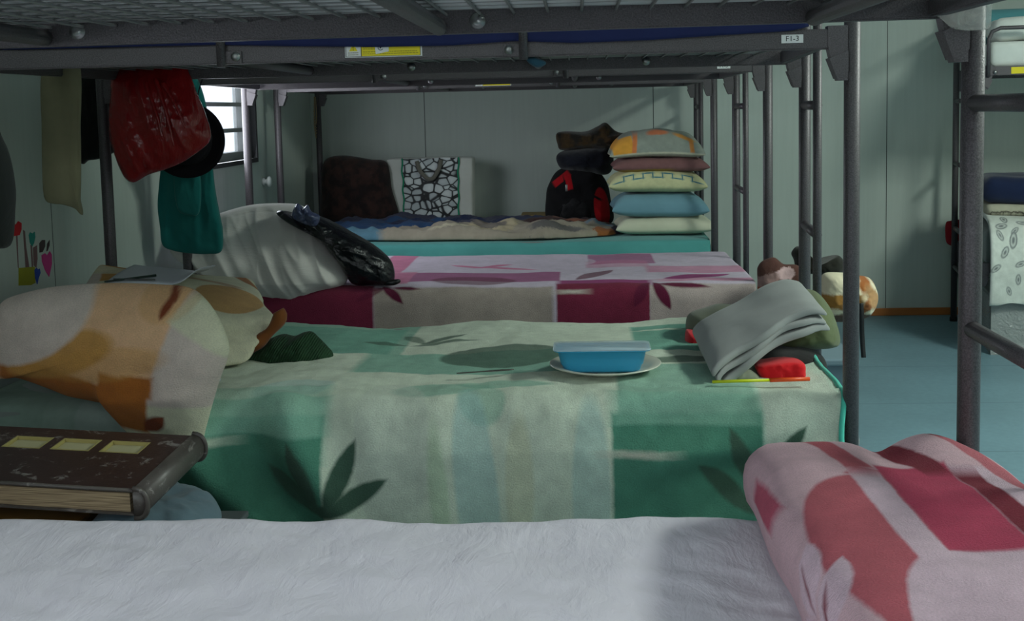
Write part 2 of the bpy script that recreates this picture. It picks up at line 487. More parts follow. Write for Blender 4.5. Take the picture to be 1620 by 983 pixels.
# small fixed things on the back and left walls
knob = obj('wall_hook', lathe(bmesh.new(), [(0, 0), (0.018, 0.0), (0.02, 0.006), (0.012, 0.014), (0.012, 0.02), (0.024, 0.026), (0.026, 0.034), (0.016, 0.042), (0, 0.043)], (XL, 5.52, 0.885), 20, Matrix.Rotation(pi/2, 3, 'Y')), plain('white_knob', c8(200, 205, 200), 0.4))
tag(knob, 'small white round knob on the left wall just beyond the window', 'hook')

# ------------------------------------------------------------------ bunk beds
def text_mesh(body, size, loc, rot, bm, align='CENTER'):
    c = bpy.data.curves.new('t', 'FONT'); c.body = body; c.size = size; c.align_x = align; c.align_y = 'CENTER'; c.extrude = 0.0002
    o = bpy.data.objects.new('t', c); COL.objects.link(o)
    dg = bpy.context.evaluated_depsgraph_get(); me = bpy.data.meshes.new_from_object(o.evaluated_get(dg))
    me.transform(Matrix.Translation(loc) @ rot)
    bm.from_mesh(me); bpy.data.objects.remove(o); bpy.data.curves.remove(c); bpy.data.meshes.remove(me)
    return bm
RT = 0.0165        # post radius
RZ = 1.309; RH = 0.041          # upper rail: bottom, height
FACE = Matrix.Rotation(pi/2, 4, 'X')
def bracket(bm, px, py, s, z0=RZ):
    """s=+1: the plate stands on the +X side of the post"""
    x = px + s*RT*0.7
    P = [(x, z0+0.047), (x + s*0.040, z0+0.047), (x + s*0.040, z0+0.006), (x + s*0.036, z0-0.012), (x + s*0.020, z0-0.064), (x, z0-0.064)]
    prism_y(bm, P, py-0.014, py+0.014)
    Q = [(x, z0-0.004), (x + s*0.0385, z0-0.019), (x + s*0.0225, z0-0.060), (x, z0-0.046)]
    prism_y(bm, Q, py-0.019, py+0.019)
    return bm
def bolt(bm, x, y, z, d=-1, r=0.0095):
    M = Matrix.Rotation(pi/2 if d < 0 else -pi/2, 3, 'X')
    lathe(bm, [(0, -0.002), (r*1.15, -0.002), (r*1.15, 0.0015), (r*0.85, 0.0022), (r*0.8, 0.004), (r*0.5, 0.006), (0, 0.0065)], (x, y, z), 20, M)
    return bm
def bunk(label, P, o, rz=0.0, ladder='R', front_tag=None, warn=None, guard=(-0.74, -0.11), lean=0.0, group='bunk beds', cross=(), bolts=(-0.75, -0.142), guard_h=0.24, front=True):
    """P: posts dict FR, RR, FL, RL -> (x, y) in the root's frame offset by o"""
    t = thing('bunk_bed', label, 'bunk bed', o if not rz else o, group, rz)
    for k in ('FR', 'RR', 'FL', 'RL'):
        x, y = P[k]
        bm = tube(bmesh.new(), [(x, y, 0.012), (x, y, 1.78)], RT, 20)
        ps = obj('post', bm, STEEL, t)
        cp = lathe(bmesh.new(), [(0, 0.0), (RT+0.004, 0.0), (RT+0.004, 0.02), (RT, 0.024)], (x, y, 0.0), 20)
        c = obj('foot_cap', cp, BLACKPL, None); c.data.transform(Matrix.Translation(-Vector(t['_o']))); c.parent = ps
        bm = bracket(bmesh.new(), x, y, -1 if k[1] == 'R' else 1, RZ + (lean if k[1] == 'R' else 0))
        obj('rail_bracket', bm, STEEL, t, smooth=False)
        bm = bracket(bmesh.new(), x, y, -1 if k[1] == 'R' else 1, 0.39)
        obj('rail_bracket', bm, STEEL, t, smooth=False)
    def rail(ax, ay, bx, by, z, h, w, name, za=0.0, zb=0.0, ext=0.0):
        A = Vector((ax, ay, 0)); B = Vector((bx, by, 0)); d = (B-A).normalized(); n = Vector((-d.y, d.x, 0))*w/2
        bm = bmesh.new(); vs = []
        for p, dz in ((A, za), (B, zb)):
            for s, zz in ((-1, z), (1, z), (1, z+h), (-1, z+h)):
                vs.append(bm.verts.new(p + n*s + Vector((0, 0, zz+dz))))
        for f in ((0,1,2,3), (7,6,5,4), (0,4,5,1), (1,5,6,2), (2,6,7,3), (3,7,4,0)): bm.faces.new([vs[i] for i in f])
        bmesh.ops.bevel(bm, geom=list(bm.edges), offset=0.003, segments=2, affect='EDGES')
        return obj(name, bm, STEEL, t, smooth=False)
    FL, FR, RL, RR = P['FL'], P['FR'], P['RL'], P['RR']
    g = 0.038
    ru = rail(FL[0]+g, FL[1], FR[0]-g, FR[1], RZ, RH, 0.024, 'side_rail', 0, lean)
    rr = rail(RL[0]+g, RL[1], RR[0]-g, RR[1], RZ, RH, 0.024, 'side_rail', 0, lean)
    rail(FL[0]+g, FL[1], FR[0]-g, FR[1], 0.39, RH, 0.024, 'side_rail')
    rail(RL[0]+g, RL[1], RR[0]-g, RR[1], 0.39, RH, 0.024, 'side_rail')
    rail(FR[0]-0.06, FR[1]+0.02, RR[0]-0.06, RR[1]-0.02, RZ+0.002, 0.034, 0.022, 'end_rail', lean, lean)
    rail(FL[0]+0.06, FL[1]+0.02, RL[0]+0.06, RL[1]-0.02, RZ+0.002, 0.034, 0.022, 'end_rail')
    # tube hoops at both ends
    for a, b in ((FR, RR), (FL, RL)):
        for z in (1.62, 0.30):
            obj('end_tube', tube(bmesh.new(), [(a[0], a[1]+0.005, z), (b[0], b[1]-0.005, z)], 0.011, 12), STEEL, t)
    # woven wire base, upper and lower
    for z, full in ((RZ+0.028, True), (0.415, False)):
        bm = bmesh.new(); x0 = max(FL[0], RL[0])+0.07; x1 = min(FR[0], RR[0])-0.07; y0, y1 = FR[1]+0.01, RR[1]-0.008
        st = 0.05 if full else 0.1
        def wire(a, b, r): tube(bm, [a, b], r, 6, False)
        n = int((x1-x0)/st)
        for i in range(n+1):
            x = x0+(x1-x0)*i/n; zz = z + lean*(x-FL[0])/(FR[0]-FL[0])
            wire((x, y0, zz), (x, y1, zz), 0.0024)
        n = int((y1-y0)/st)
        for i in range(n+1):
            y = y0+(y1-y0)*i/n
            wire((x0, y, z+0.004), (x1, y, z+0.004+lean), 0.002)
        obj('wire_base', bm, WIRE, t)
    for cx in cross:
        bm = tube(bmesh.new(), [(cx, FR[1]+0.012, RZ+0.016), (cx, RR[1]-0.012, RZ+0.016)], 0.0125, 14)
        obj('cross_tube', bm, STEEL, t)
    for bx in bolts:
        obj('bolt', bolt(bmesh.new(), bx, RR[1]-0.012, RZ+0.019 + lean*0.5, -1, 0.0105), BOLT, t)
    # guard loop over the upper front rail
    if guard:
        gx0, gx1 = guard; yy = FR[1]-0.0215; zt = RZ+guard_h
        pts = [(gx0, yy, RZ-0.006), (gx0, yy, zt-0.05), (gx0+0.015, yy, zt-0.015), (gx0+0.05, yy, zt), (gx1-0.05, yy, zt), (gx1-0.015, yy, zt-0.015), (gx1, yy, zt-0.05), (gx1, yy, RZ-0.006)]
        gr = obj('guard_rail', tube(bmesh.new(), pts, 0.0093, 14), STEEL, t)
        for gx, s in ((gx0, 1), (gx1, -1)):
            pl = bmesh.new(); a, b = sorted((gx + s*0.008, gx + s*0.042)); box(pl, a, b, yy+0.0035, yy+0.0093, RZ+0.001, RZ+0.027, bev=0.001)
            p = obj('mounting_plate', pl, STEEL, None, smooth=False); p.data.transform(Matrix.Translation(-Vector(t['_o']))); p.parent = gr
            b_ = obj('bolt', bolt(bmesh.new(), gx + s*0.030, yy+0.002, RZ+0.015, -1, 0.0085), BOLT, None)
            b_.data.transform(Matrix.Translation(-Vector(t['_o']))); b_.parent = gr
    # ladder at one end, between the rear post and a thinner upright
    if ladder:
        A = RR if ladder == 'R' else RL; B = FR if ladder == 'R' else FL
        d = (Vector((B[0], B[1], 0))-Vector((A[0], A[1], 0))).normalized(); q = Vector((A[0], A[1], 0)) + d*0.29
        ls = P.get('LAD', (q.x, q.y))
        obj('ladder_upright', tube(bmesh.new(), [(ls[0], ls[1], 0.30), (ls[0], ls[1], 1.62)], 0.0115, 16), STEEL, t)
        for z in (0.51, 0.86, 1.195):
            obj('ladder_rung', tube(bmesh.new(), [(A[0], A[1], z), (ls[0], ls[1], z)], 0.0125, 14), STEEL, t)
    yf = (FR[1]) - 0.0125
    if front_tag:
        tx, body = front_tag; zc = RZ + 0.0225 + lean
        pl = obj('bed_number_label', box(bmesh.new(), tx-0.022, tx+0.022, yf-0.001, yf, zc-0.0085, zc+0.0085), WHITEPL, t, smooth=False)
        tm = obj('lettering', text_mesh(body, 0.0155, Vector((tx, yf-0.0012, zc)), FACE, bmesh.new()), INK, None, smooth=False)
        tm.data.transform(Matrix.Translation(-Vector(t['_o']))); tm.parent = pl
    if warn:
        x0, x1 = warn; w = x1-x0; z0, z1 = RZ+0.007, RZ+0.037
        pl = obj('warning_label', box(bmesh.new(), x0, x1, yf-0.0008, yf, z0, z1), WHITEPL, t, smooth=False)
        def sub(name, bm, m):
            o_ = obj(name, bm, m, None, smooth=False); o_.data.transform(Matrix.Translation(-Vector(t['_o']))); o_.parent = pl
        sub('yellow_panel', box(bmesh.new(), x0+w*0.215, x1-w*0.025, yf-0.0012, yf-0.0008, z0+0.0025, z1-0.001), YELLOWL)
        c = x0+w*0.11
        bm = bmesh.new(); prism_y(bm, [(c-w*0.055, z0+0.013), (c+w*0.055, z0+0.013), (c, z0+0.029)], yf-0.0012, yf-0.0008); sub('warning_triangle', bm, YELLOWL)
        bm = bmesh.new(); box(bm, x0+w*0.208, x0+w*0.216, yf-0.0014, yf-0.0008, z0+0.0015, z1-0.001)
        box(bm, x0+w*0.01, x1-w*0.02, yf-0.0014, yf-0.0008, z0+0.0015, z0+0.0022)
        box(bm, x1-w*0.026, x1-w*0.02, yf-0.0014, yf-0.0008, z0+0.0015, z1-0.001); box(bm, x0+w*0.01, x0+w*0.016, yf-0.0014, yf-0.0008, z0+0.0015, z1-0.001)
        text_mesh('!', 0.015, Vector((c, yf-0.0014, z0+0.0195)), FACE, bm)
        sub('label_border', bm, INK)
        bm = bmesh.new(); rnd = random.Random(4)
        for k, zz in enumerate((z0+0.0245, z0+0.0205, z0+0.0165, z0+0.0105, z0+0.0065)):
            x = x0+w*0.235
            while x < x0 + w*(0.55 if k in (0, 2) else 0.93 if k != 1 else 0.66):
                l = rnd.uniform(0.002, 0.006); box(bm, x, x+l, yf-0.0015, yf-0.0012, zz, zz+0.0010); x += l+0.0012
        for k in range(2):
            x = x0+w*0.04
            while x < x0+w*0.17: l = rnd.uniform(0.0015, 0.004); box(bm, x, x+l, yf-0.0013, yf-0.0008, z0+0.009-k*0.004, z0+0.0102-k*0.004); x += l+0.0008
        sub('small_print', bm, plain('faded_print', c8(120, 110, 40), 0.7))
        if w > 0.14 and o[1] < 3:
            a = x0+w*0.40; bm = bmesh.new(); prism_y(bm, [(a, z0+0.006), (a+w*0.17, z0+0.011), (a+w*0.172, z0+0.029), (a-w*0.012, z0+0.026)], yf-0.0022, yf-0.0015)
            sub('white_sticker', bm, WHITEPL)
            bm = bmesh.new(); cc = Vector((a+w*0.065, yf-0.0026, z0+0.0190)); lp = []
            for k in range(13): lp.append(cc + Vector((0.0052*cos(0.5+k*0.44), 0, 0.0050*sin(0.5+k*0.44))))
            tube(bm, lp, 0.0007, 6); lathe(bm, [(0, 0), (0.0016, 0), (0.0016, 0.001), (0, 0.001)], cc, 10, Matrix.Rotation(pi/2, 3, 'X'))
            sub('sticker_mark', bm, INK)
    return t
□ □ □
_Request_
Starting at the top of the listing above, please restate word for word each line up to and including the one that holds "tag(knob, 'small white", omitting every image.

_Output of the task_
Write part 2 of the bpy script that recreates this picture. It picks up at line 487. More parts follow. Write for Blender 4.5. Take the picture to be 1620 by 983 pixels.
# small fixed things on the back and left walls
knob = obj('wall_hook', lathe(bmesh.new(), [(0, 0), (0.018, 0.0), (0.02, 0.006), (0.012, 0.014), (0.012, 0.02), (0.024, 0.026), (0.026, 0.034), (0.016, 0.042), (0, 0.043)], (XL, 5.52, 0.885), 20, Matrix.Rotation(pi/2, 3, 'Y')), plain('white_knob', c8(200, 205, 200), 0.4))
tag(knob, 'small white round knob on the left wall just beyond the window', 'hook')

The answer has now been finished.